Due to the bandwidth of companies who carry a duty of care, this marque can be seen in many different settings, becoming a common signal to the public that the holder is being tested on its behaviours. And in creating this unity and making it visible, it becomes a condition of sale in the minds of the purchaser making it more difficult for those who do not subscribe, to compete with those that do. This is how culture changes.
By identifying responsible businesses and giving the purchaser the choice. And by extending the USP to the purchaser in return for making that choice, the marque rises vertically up the supply chain until it emerges into the public conscience.
Fire Aware is a charter-based organisation. It is based on a series of charters that are designed to promote responsible corporate strategies in the design, delivery and management of an environment that holds a duty of care.
There are many charters that have been created to match different types of business discipline and there has been input into these from existing members to ensure they reflect the industry view on where the problems exist within each sector.
Compliance with the charter conditions comes in two stages in that an applicant must initially prove to the organisation that they can provide the services they promote. Accreditations, certifications, insurances and client references are required to be submitted and approved before the applicant member is allowed to join the organisation.
Once in membership, the company must via the charter compliance portal, demonstrate how they are weaving the conditions of their chosen charter into their business.
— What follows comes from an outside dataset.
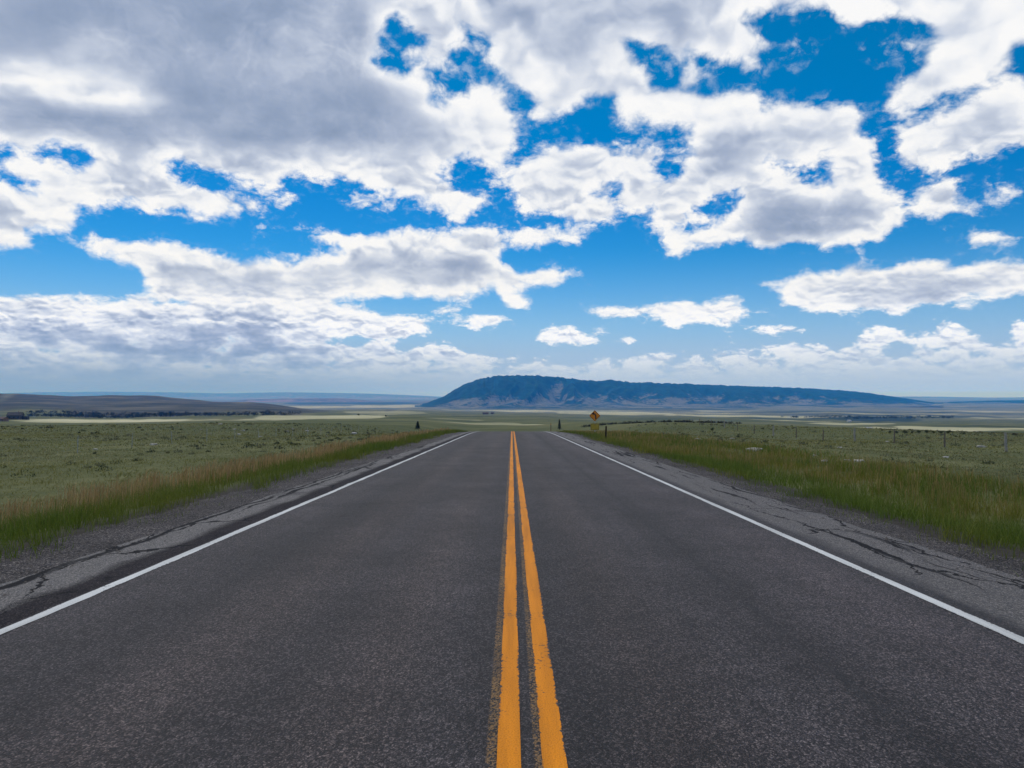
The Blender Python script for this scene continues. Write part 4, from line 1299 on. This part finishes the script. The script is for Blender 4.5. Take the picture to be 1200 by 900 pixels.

Evidence must be provided in the form of detailed descriptions and documents that substantiate the explanations.
On completion of this process the member business is marked as Charter Compliant on the Fire Aware members page, but only until the end of the years membership, where the system resets and the member must repeat the process but this time, demonstrating improvement on the responses of the previous year.
This process is designed to make responsible trade a tangible corporate strategy not just an aspirational notion. Since launch in late 2021 the organisation has accrued nearly 200 UK based members of many different disciplines.
The members can be viewed geographically on a map with a description of services displayed. Due to the band width of membership, clients can find all of their fire safety suppliers in one place with the reassurance that they are on the map only because their corporate behaviour is being monitored.
The organisation is also working closely with The Home Office as part of their Industry Steering Group and has members sitting on various review panels within the BSi Standards Review Committee.
The use of Fire Aware as a positive social benefit has been included in the Best Practice section of the Considerate Constructors Scheme. There has been much interest from the insurance sector in Fire Aware’s ability to de risk the design, construction and management of public environments.
Fire Aware is also working with organisations such as PASC which will bring its value into the world of self catering’s fire safety obligations. Fire Aware has the ability to change culture, much in the same way that the CCS changed the image of construction over the last 20 years.
By giving those companies and individuals with the integrity to only do the right thing a common identity, the organisation has provided the public with trust mark in an industry where much faith has been lost. This process can only support regulatory compliance and help the statutory authorities navigate the difficult landscape the fire sector can be.
Fire Aware is not about what you do as a business specifically. Its more about how you behave when doing it, and the more responsibility we can bring into the sector, the quicker cultural change will follow.